Although there are elements of collage—images from Ebony magazine mixed with old black-and-white photos from Arctic expeditions—these are primarily largescale ink paintings. Simpson, who painted in college, returned to the medium in 2015. Despite their jewel-toned beauty, the paintings depict a place where one would not want to live. Terrains appear uninviting and unstable. Not surprisingly, when discussing the series, Simpson notes that daily life in America is becoming a “heightened, inhospitable condition.” In this new work, she has traded the stark messaging of images like “Waterbearer” for something more abstract but no less bold.

There is also an absence of text. However, the Darkening series is framed by an excerpt from Robin Coste Lewis’s poem “Using Black to Paint Light: Walking Through a Matisse Exhibit, Thinking About the Arctic and Matthew Henson.”

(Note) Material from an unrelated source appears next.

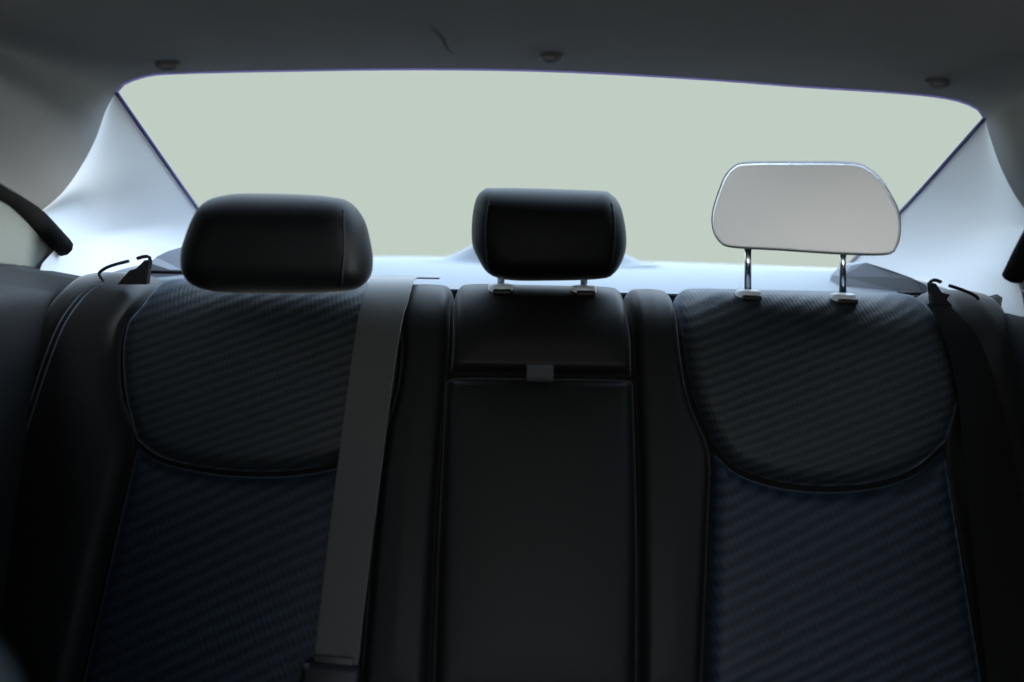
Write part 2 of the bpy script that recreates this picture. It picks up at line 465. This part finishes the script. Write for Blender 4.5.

The poem reads in part: “Endless blueness. White is blue. And: It makes me wonder—yet again—was there ever such a thing as whiteness? I am beginning to grow suspicious. An open window.”

For Simpson—who spoke about her series with Thelma Golden, the Studio Museum of Harlem director— the poem is about “memory and time. It’s about place, but it’s contemplating a state of mind as well.”

It’s a powerful description of her work as well.